Movie Review: Selma

selma

Fifty years ago this week, about 550 everyday people began a march from Selma to Montgomery, Alabama, seeking equal voting rights for all minorities in the United States. When they tried crossing the Edmund Pettus Bridge in Selma, they were brutally beaten by State Troopers and their newly-deputised posse (read: thugs for hire). That fateful day, now known as “Bloody Sunday”, and those leading up to it are depicted in this powerfully moving film starring David Oyelowo as the Reverend Dr. Martin Luther King Jr., Tom Wilkinson, Tim Roth and Oprah Winfrey.

The Chinese title for the film is “馬丁·路德·金” (Martin Luther King), but that’s somewhat of a misnomer as SELMA is not a biopic. Rather, the film focusses on a three-month period when King negotiates with President Lyndon Johnson to extend voting rights to blacks. At the same time, it is a story about simple people like Annie Lee Cooper and many others whose names we don’t know but who were brave enough to risk their lives standing up to injustice.

SELMA is directed by little known Ava DuVernay, whose 2012 film, MIDDLE OF NOWHERE, was the darling of the Sundance Film Festival that year. DuVernay went on to win the Directing Award and was also nominated for the Grand Jury Prize. British actor, David Oyelowo, who stars as MLK, has said in interviews that when he first saw the script in 2007, he knew that he was destined to play the role. Four years went by before he was able to find the right director – DuVernay – whom he had just worked with on her film. A year later, Oyelowo showed a demo tape to Oprah, whom he was working with on LEE DANIEL’S THE BUTLER, and she got on board the project as a producer. That’s when, he said, things really began to take off. When people say that Oyelowo captured King’s cadence (if not his gravitas), he laughs, saying that he had seven years to get it right.

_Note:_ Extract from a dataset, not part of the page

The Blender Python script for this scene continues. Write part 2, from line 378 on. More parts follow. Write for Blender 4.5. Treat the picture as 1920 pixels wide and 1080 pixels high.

Without a doubt, SELMA admirably covers a very important subject. However, it also reinterprets or chooses to ignore some key historical facts. The LBJ Foundation has taken SELMA’s screenwriter to task for the film’s portrayal of President Johnson as a reluctant supporter of civil rights. The protectors of his legacy claim that civil rights was where the president got it right. In the film it appears that Johnson was backed into a corner, first by King, then by the events on the bridge at Selma that were televised to an audience of 70 million people. That’s just not true, says the foundation’s spokesman. Similarly, the film glosses over the contribution that many American Jews made to the civil rights movement. As a minority group that were blatantly discriminated against both in the US and Europe (the Holocaust was just 20 years earlier), Jewish lawyers and civil rights activists actively supported the movement and offered counsel to Dr. King. Other Jews quietly provided manpower and funding to the cause. Yes, the film shows a few token Jews on the march to Montgomery but their participation is understated.

For us in Hong Kong and for those who know what is going on here politically, SELMA offers an obvious parallel to the peaceful Occupy protests that took place here a few months ago. That point was not lost on rapper Common, whose song “Glory” (which was co-written by John Legend) won the Best Song Oscar at the Academy Awards. It wouldn’t surprise me if that part of the Oscar broadcast was blacked out in China! Here is that part of his speech:

Watching SELMA, it is so apparent how far the American civil rights movement has come in a half a century, yet it is equally apparent how far it still has to go. From the treatment of African-Americans at the hands of the mostly Caucasian police force in Ferguson, Missouri, to the recent restrictive changes to voter ID laws that statistically affect African-Americans more than they do any other racial or ethnic group, true equality is, unfortunately, still just a dream.